Alright.But how do I find a time averaged force due to gravity?(though not for this problem as you say)

 

[collinsmark]

Alright.But how do I find a time averaged force due to gravity?(though not for this problem as you say)

In general:

• First, find the total time of whatever it is you're looking for (the time it takes for some specific section x to hit the ground [hint: use kinematics]). I'll call this parameter T.
• Express the instantaneous force in question as a function of time, t.
• Then calculate the time averaged force, f_ta:

f_{ta} = \frac{\int_0^T f(t)dt}{T}

Back this particular problem.
Since you already know the overall instantaneous force, you can use the above method directly on the

F(y) = 3Mgy/L​

But of course, that equation is a function of y. You first need to express it as a function of t. How does y relate to t?
Also, you'll need to calculate the overall time, T. This parameter T will be a function of x.

Or, you could break up the problem into two parts, like we did for the instantaneous force.

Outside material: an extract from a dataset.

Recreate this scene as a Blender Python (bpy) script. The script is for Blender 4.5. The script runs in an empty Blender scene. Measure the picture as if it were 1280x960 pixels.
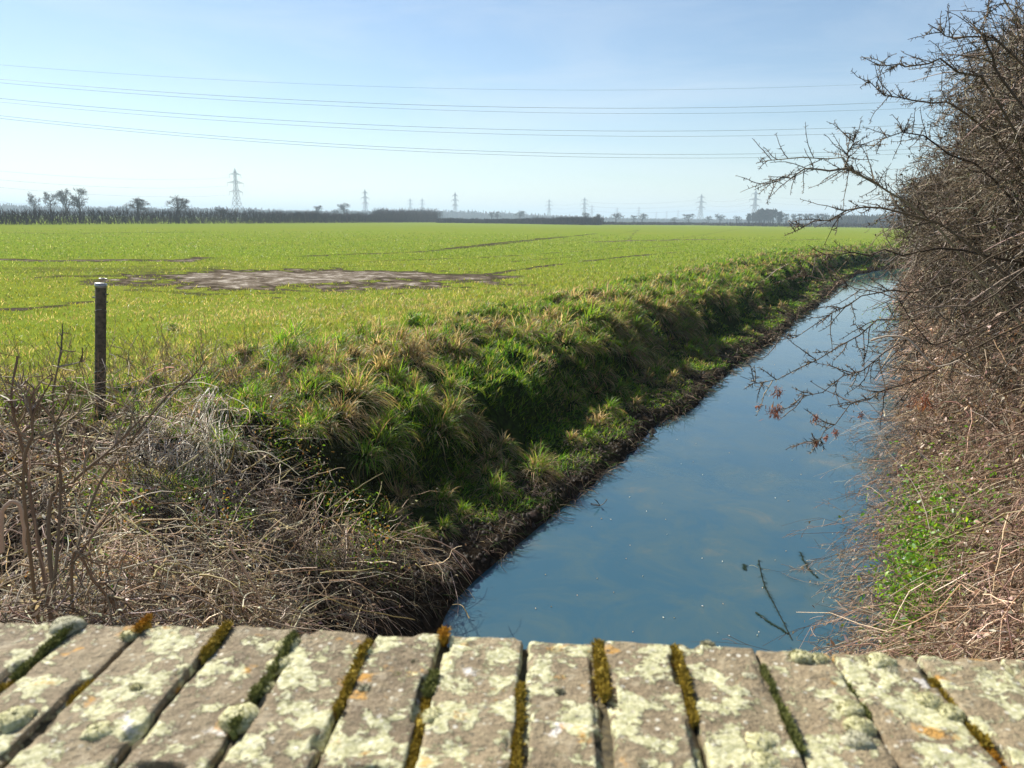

• Use the above method to find the time averaged weight of the chain.
• Use Abdul's method to find the time averaged force due to momentum. (Rather than converting everything to be a function of time, you can integrate with respect to y to find the total change of momentum, and then divide that by T. See Abdul's previous post for details.) Alternately, you use the instantaneous force due to the change in momentum, convert that to a function of t (instead of y), integrate that over the time interval 0 to T, then divide by T
• Then sum both parts together.

You should get the same answer using either method.